Que gente, afinal, somos nós?
Com o passar do tempo percebe-se, com clareza, que ele compreendeu, com rara sabedoria, o caráter nacional.
Como ele próprio afirmou, não é muito chegado à leitura. Poucos ou nenhum livro passou por suas mãos. Cinema, talvez, agora no conforto do Alvorada.
Em conversas, alguém pode ter lhe falado em Macunaíma, o herói preguiçoso e sem nenhum caráter, personagem do antropofágico Mário de Andrade.
Só para relembrar, cito uma pequena parte da definição que o autor nunca publicou com o livro, sobre seu personagem:
“O que me interessou por Macunaíma foi incontestavelmente a preocupação em que vivo de trabalhar e descobrir o mais que possa a entidade nacional dos brasileiros. Ora depois de pelejar muito verifiquei uma coisa que me parece certa: o brasileiro não tem caráter. Pode ser que alguém já tenha falado isso antes de mim, porém a minha conclusão é uma novidade para mim porque tirada da minha experiência pessoal. E com a palavra caráter não determino apenas uma realidade moral não, em vez entendo a entidade psíquica permanente, se manifestando por tudo, nos costumes, na ação exterior, no sentimento, na língua, na História, na andadura, tanto no bem como no mal. O brasileiro não tem caráter porque não possui nem civilização própria nem consciência tradicional.”
Quando deputado federal, a única contribuição de Lula ao parlamento foi declarar que o Congresso era formado por trezentos picaretas. Começou aí seu aprendizado. De volta a vida sindical e líder do PT acostumou-se ao verbo, às mesas de bar, às despesas pagas pelo partido e por amigos, mas nunca com a entediante rotina do trabalho. Tinha tempo de sobra para ouvir, auscultar e observar nosso mundo político.
Não se pode imaginar Lula, presidente do PT, e mesmo antes como líder sindical, sem vê-lo navegando fundo no patrimonialismo confundindo despesas pessoais com as do partido e vice-versa. Não fez parte de sua formação distinguir este tipo de coisa que acaba sendo aceito como um direito seu, já que tanto batalhava “pelo bem dos outros”.

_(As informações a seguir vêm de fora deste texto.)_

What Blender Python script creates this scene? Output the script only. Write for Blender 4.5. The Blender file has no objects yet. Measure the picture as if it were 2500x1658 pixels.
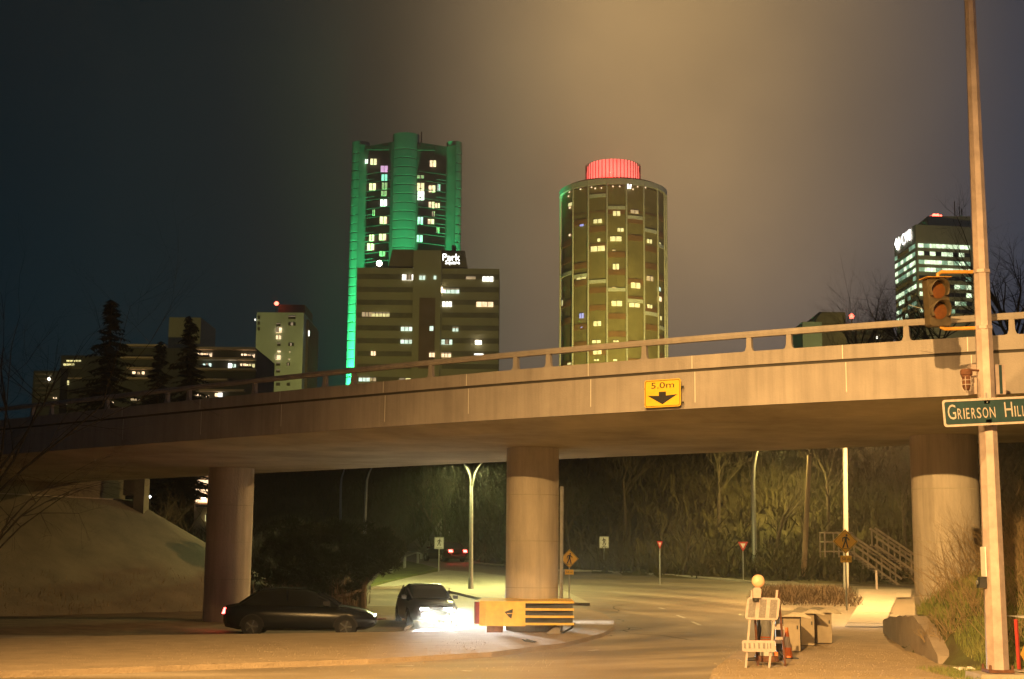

Se assim foi na oposição não seria diferente no poder, a não ser pela dimensão dos valores envolvidos. Foi surpreendido pela voracidade pantagruélica de seus auxiliares pelas verbas públicas e tomou sua primeira porrada vendo-se enredado em negociatas de todos os tipos, pego chafurdando-se na lama.
Anotou e mais uma vez aprendeu. Estava sim, num mundo de picaretas, não 300, mas milhares em todos os poderes doutorados e togados em roubos, chantagens, propinas, mensalões, infraeros, ambulâncias, bolsas família, hospitais, verbas de merenda escolar. Tudo, absolutamente tudo era roubado, extraviado, comissionado, contrabandeado.
Começou a se sentir totalmente à vontade para fazer o jogo que bem entendesse gerenciando o preço de cada um de nós. Aos desvalidos dinheiro, puro e simples, para outros cargos, poder, agrados a vaidade, afagos políticos. Passou a nos comprar, sem nenhum escrúpulo.
Aí está o pulo do gato. Lula perdeu o escrúpulo de chantagear, de comprar. Viu com a clarividência dos gênios que não havia virgens no puteiro. Podia afrontar qualquer um, ao seu bel prazer, sem compostura, peitar a todos com propostas das mais indecorosas, sem hora ou cerimônia, tudo valendo para lambuzar-se em orgasmos múltiplos de poder!
Negociou, por meses a fio, ministérios, secretarias, primeiro escalão, terceiro, décimo. Compôs um ministério de folha corrida, sem nenhuma expressão extra policial.
Cercou-se do que há de pior na política desde simples ventanistas até figuras carimbadas da alta ladroagem.
Um "brazileiro", professor de direito em Harvard, fundador do partido dos bispos evangélicos, que em artigo aportuguesado e inflamado no jornal Folha de São Paulo, há um ano e seis meses, afirmou que o governo Lula era o mais corrupto da história do Brasil e conclamava o Congresso a cassar-lhe, de imediato, o mandato, foi nomeado, com status de ministro, chefe da Secretaria Especial de Ações de Longo Prazo.
Que longo prazo podemos esperar gerenciados por um bando de escroques que se uniram para dar a Lula um novo mandato sem surpresas, todos comendo em suas mãos?
Um dia perguntaram ao Einstein se ele anotava as idéias que tinha. Respondeu: “Engraçado, só tive uma idéia até hoje!”.
Lula teve a sua e passa na nossa cara, diariamente, que, assim como Macunaíma, somos uma gente sem nenhum caráter.